Völlig klar, . . .

 

. . . dass Kinder die eigentliche Würze im Leben sind. Nicht die einzige, aber die eigentliche. Was damit gemeint sein soll, weiß die Leserschaft entweder oder jede Erklärung ist zwecklos.

Besonders langjährige Freundschaften werden durch Kinder ordentlich gewürzt und gewinnen an Schärfe in der Auseinandersetzung. Und auch der Blick auf die Freunde wird schärfer, das Auge ruht kritisch auf elterlichem Fremdverhalten, das oft in krassem Gegensatz zu unseren eigenen pädagogischen Auffassungen steht. (Je nach dem, um wessen Kinder es sich gerade handelt.) Als Beispiel ziehe ich hier meine Freundin heran, die mich grad gestern wieder mit ihren beiden Jungs besuchte. Diese Jungs . . . aber ich halt mich da raus! Jetzt komme ich gleich zu oben erwähnter Würze: Meine Freundin und ich sitzen friedlich da und hoffen von unseren Kindern dasselbe. Vergebens. Geschrei dringt aus dem Kinderzimmer – und was sieht die widerwillig heran eilende Mutter? Mein Sohn ist unter dem körperlichen Druck des Gastkindes zu Boden gegangen und wird dort erpresserisch festgehalten, um die Herausgabe eines Spielzeugs zu erzwingen. Ganz den Empfehlungen meines Familientrainings folgend rufe ich meinem Sohn pädagogisch wertvoll zu: „Klär das mal allein, das schaffst Du schon!“ Aber mein Sohn schreit, in Abweichung vom Lehrplan: „Nein, Mama, ich schaff das nicht, ich hab’s schon versucht!“ Nun schärft sich mein Blick und ruht kritisch auf dem elterlichen Fremdverhalten meiner Freundin. Meiner Meinung nach müsste sie sich jetzt erzieherisch wertvoll verhalten und ihren Sohn von meinem runter beordern. Die Situation gewinnt an Würze, denn sie tut es nicht. Sie findet, Engelbert müsse an seinem Durchsetzungsvermögen arbeiten. Und das auf meinem Sohn, der schon blau anläuft, sein Spielzeug aber tapfer festhält.

Dies ist also das Dilemma: Konflikt Nummer eins – der Kaffee wird kalt, die Gespräche versiegen.
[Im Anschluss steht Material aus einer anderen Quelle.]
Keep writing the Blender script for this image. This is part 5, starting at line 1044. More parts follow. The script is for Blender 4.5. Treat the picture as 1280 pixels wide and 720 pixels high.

Konflikt Nummer zwei - habe ich mit meinem Sohn, wenn ich ihn zum Nachgeben zwinge. Konflikt Nummer drei - habe ich mit meiner Freundin, wenn ich meinem Sohn beistehe, wobei sich dieser Konflikt sofort auf Engelbert ausweitet. Wohl könnte ich Engelbert Gast -Vorteil einräumen, würde meine Freundin das auch so machen, wenn wir bei ihr zu Besuch sind. Macht sie aber nicht! Gern würde ich de-eskalierend einwirken, weiß nur nicht auf wen. Der Nachmittag ist im Arsch. Irgendjemand wird auf alle Fälle heulen. Höchstwahrscheinlich bin ich das.